Era el año de 2015. En septiembre de 2014 se había dado a conocer el proyecto del nuevo aeropuerto de la Ciudad de México.
La idea provino originalmente de un ingeniero agrónomo, especialista en zootecnia de la Universidad de Chapingo, Sergio Samaniego.
Su trayectoria profesional estaba relacionada principalmente con el tema de avalúos, tanto en el Indaabin como en su despacho, Agrourbano.
Samaniego accedió a José María Riobóo, presidente del grupo constructor que lleva su apellido.
Riobóo, como lo sabe el gremio de constructores, había desarrollado proyectos diversos para el sector privado, con clientes como El Palacio de Hierro y el ITAM. Pero gradualmente se especializó en vialidades y construyó –por ejemplo– los pasos a desnivel de Emiliano Zapata y Municipio Libre, sobre Calzada de Tlalpan.
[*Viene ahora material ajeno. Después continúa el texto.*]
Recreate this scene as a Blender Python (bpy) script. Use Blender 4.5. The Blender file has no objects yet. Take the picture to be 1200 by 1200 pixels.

Sin embargo, la obra por la que fue mayormente conocido fue el distribuidor vial de San Antonio, y los segundos pisos de libre acceso, desarrollados durante la administración de AMLO en el Distrito Federal.
La localización del NAIM fue analizada desde el sexenio de Felipe Calderón. La SCT desarrolló estudios y análisis que definieron desde entonces que Texcoco era el lugar óptimo para su ubicación. De hecho, un alto funcionario de la SCT de entonces me dijo que la única razón por la que no se anunciaba el arranque del proyecto era porque consideraban que no era prudente hacerlo en el último año del gobierno de Calderón.
Uno de los criterios fundamentales para la elección del lugar fue la disponibilidad de terrenos, algunos federales y otros adquiridos en la administración de Felipe Calderón.
El proyecto de Atenco se canceló en 2002, debido a los problemas con los ejidatarios del municipio y al titubeo del gobierno de Fox, que no quiso desgastarse con el problema social que se desató.
Sergio Samaniego, como agrónomo, cuestionó la viabilidad de la localización porque el nuevo proyecto estaba en terreno blando, lo que generaba complicaciones y costos en su construcción y mantenimiento.
Durante 2015, trabajó con Riobóo en la idea de un proyecto alterno, para operar simultáneamente dos aeropuertos: el actual y Santa Lucía.
En noviembre de ese año, junto con legisladores de Morena, que debutaban en la Cámara de Diputados, presentaron el proyecto a las autoridades.
Desde el arranque se mostró su inviabilidad desde el punto de vista aeronáutico, por el conflicto en las trayectorias de aproximación de los aviones, a los dos aeropuertos en operación simultánea.
Bernando Lisker, de la agencia Mitre, líder mundial en investigación aeronáutica, ha señalado una y otra vez la inviabilidad del proyecto de AMLO por el conflicto en las rutas de aproximación de las aeronaves a los dos aeropuertos en el marco de una operación comercial.
Lisker, imparcial como es, ha dicho que el de AMLO "es un proyecto de buena fe, pero sin viabilidad aeronáutica".
La obstinación de AMLO con un tema que claramente está incorrecto puede costarle más de lo que cree, tanto que su equipo ha buscado matizar el discurso.
Ayer Tatiana Clouthier, su coordinadora, habló de suspender temporalmente las obras para revisar contratos y luego decidir si siguen o no.
La realidad es que los costos de pararlo serían gigantescos, mucho más que los ahorros que pretende obtener.
Convertir un proyecto equivocado en el emblema de la campaña podría ser para López Obrador el "¡cállate, chachalaca!", de 2018.